There, among the teachers, was Jesus, asking them questions and thoughtfully listening to their responses. Such profound and heavenly wisdom sprang from His lips that the doctors, captivated, questioned Him in turn.

Equally astonished were Mary and Joseph. Seeing them, the Child rushed into His mother’s arms and tenderly embraced her with charming grace.

It is not without mystery that Our Lord allowed Himself to be found in the Temple. If you desire to live in deeper intimacy with Our Lord, seek Him where He speaks to souls: in meditation and prayer.

The Immaculate Virgin closely embraced the Son over Whom she had cried with such anguish and gently whispered tenderly into His ear, “Son, why hast Thou done so to us? Behold, Thy father and I have sought Thee sorrowing.”[43]

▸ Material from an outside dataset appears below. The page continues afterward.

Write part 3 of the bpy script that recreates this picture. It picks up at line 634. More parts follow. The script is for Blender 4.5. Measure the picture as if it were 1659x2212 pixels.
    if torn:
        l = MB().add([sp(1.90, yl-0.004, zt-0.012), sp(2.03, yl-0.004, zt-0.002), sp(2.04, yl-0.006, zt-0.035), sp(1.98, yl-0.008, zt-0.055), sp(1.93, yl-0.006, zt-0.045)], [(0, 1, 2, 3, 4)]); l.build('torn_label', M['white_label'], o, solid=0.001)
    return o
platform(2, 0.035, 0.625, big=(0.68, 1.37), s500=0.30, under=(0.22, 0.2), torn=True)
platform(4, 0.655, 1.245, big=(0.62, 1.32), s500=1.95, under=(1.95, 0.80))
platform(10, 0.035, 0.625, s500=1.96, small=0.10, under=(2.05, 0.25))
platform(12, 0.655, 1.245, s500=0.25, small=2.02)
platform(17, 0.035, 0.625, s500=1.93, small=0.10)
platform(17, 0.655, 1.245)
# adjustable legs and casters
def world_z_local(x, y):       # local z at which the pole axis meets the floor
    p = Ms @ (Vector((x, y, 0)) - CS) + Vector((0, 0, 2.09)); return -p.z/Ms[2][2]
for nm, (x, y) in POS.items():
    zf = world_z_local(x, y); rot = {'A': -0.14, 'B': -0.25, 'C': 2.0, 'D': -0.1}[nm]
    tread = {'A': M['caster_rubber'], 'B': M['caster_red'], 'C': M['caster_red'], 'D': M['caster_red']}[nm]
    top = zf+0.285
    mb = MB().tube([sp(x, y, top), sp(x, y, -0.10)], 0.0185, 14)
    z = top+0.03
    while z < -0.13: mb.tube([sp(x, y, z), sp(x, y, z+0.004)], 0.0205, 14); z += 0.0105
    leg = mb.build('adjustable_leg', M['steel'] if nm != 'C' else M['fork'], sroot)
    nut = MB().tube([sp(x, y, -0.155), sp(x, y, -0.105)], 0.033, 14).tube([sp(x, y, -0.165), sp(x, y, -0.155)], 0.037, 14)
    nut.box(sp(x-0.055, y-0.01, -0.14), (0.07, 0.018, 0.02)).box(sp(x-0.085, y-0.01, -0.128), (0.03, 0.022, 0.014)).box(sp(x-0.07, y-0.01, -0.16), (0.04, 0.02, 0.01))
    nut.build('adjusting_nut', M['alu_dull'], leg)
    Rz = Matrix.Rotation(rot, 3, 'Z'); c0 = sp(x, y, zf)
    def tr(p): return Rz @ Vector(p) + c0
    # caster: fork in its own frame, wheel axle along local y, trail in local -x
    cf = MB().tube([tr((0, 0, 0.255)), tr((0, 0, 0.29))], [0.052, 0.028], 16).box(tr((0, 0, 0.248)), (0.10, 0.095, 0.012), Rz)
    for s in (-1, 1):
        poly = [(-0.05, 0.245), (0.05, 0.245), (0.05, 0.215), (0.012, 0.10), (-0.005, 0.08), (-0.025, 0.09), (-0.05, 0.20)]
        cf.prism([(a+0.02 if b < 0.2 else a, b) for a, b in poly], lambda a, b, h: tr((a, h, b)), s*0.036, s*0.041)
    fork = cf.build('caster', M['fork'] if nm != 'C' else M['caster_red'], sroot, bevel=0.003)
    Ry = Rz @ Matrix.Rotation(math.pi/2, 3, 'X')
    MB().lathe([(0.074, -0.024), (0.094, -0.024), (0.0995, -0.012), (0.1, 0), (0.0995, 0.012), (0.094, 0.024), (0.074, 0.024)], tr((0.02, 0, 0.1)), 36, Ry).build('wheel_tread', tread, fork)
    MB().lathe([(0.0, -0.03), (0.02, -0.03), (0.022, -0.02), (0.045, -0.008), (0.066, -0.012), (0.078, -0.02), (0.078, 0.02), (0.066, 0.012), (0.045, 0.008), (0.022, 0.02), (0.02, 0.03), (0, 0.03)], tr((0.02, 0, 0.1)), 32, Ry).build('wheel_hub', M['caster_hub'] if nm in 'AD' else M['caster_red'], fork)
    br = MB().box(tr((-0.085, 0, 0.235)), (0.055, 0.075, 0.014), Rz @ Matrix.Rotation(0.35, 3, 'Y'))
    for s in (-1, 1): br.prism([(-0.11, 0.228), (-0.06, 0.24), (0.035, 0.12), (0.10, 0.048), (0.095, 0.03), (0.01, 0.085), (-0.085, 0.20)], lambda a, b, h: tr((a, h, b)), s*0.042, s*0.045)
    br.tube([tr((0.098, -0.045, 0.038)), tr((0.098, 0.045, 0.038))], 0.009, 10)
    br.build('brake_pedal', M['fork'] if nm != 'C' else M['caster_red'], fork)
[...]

Let us admire with what tender confidence Mary speaks to her Savior. His greatest servants speak to Him with similar holy familiarity.

One particularly trying day, Saint Teresa of Avila said to Our Lord: “If this is how Thou treatest Thy friends, I am hardly surprised Thou hast so few of them!” We should speak to Our Lord with similar ease, laying our troubles and fears before Him. We may even go so far sometimes as to complain to Him—very respectfully, of course, like Saint Teresa—of the great demands of His love for us.

He will respond to you as He did to His mother: “Did you not know that I must be about my Father’s business?”[44] He might add:

“While hidden, I was accomplishing the work of My mercy in thy soul, showing how insignificant it is without Me and inspiring in it a greater desire for My presence. Blessed are those who hunger and thirst for eternal justice, for they shall be satisfied.”

                                                   * * *

In a preceding meditation we saw how imprudent it would be to ask God for suffering. Let us humbly accept the trials Providence sends us.

When the Master places the heavy burden of the cross on our shoulders, let us cry out to Our Lady of Sorrows to aid us in our troubles.

She will restore our serenity. We will see that she is truly the Mother of sweet hope and holy joy.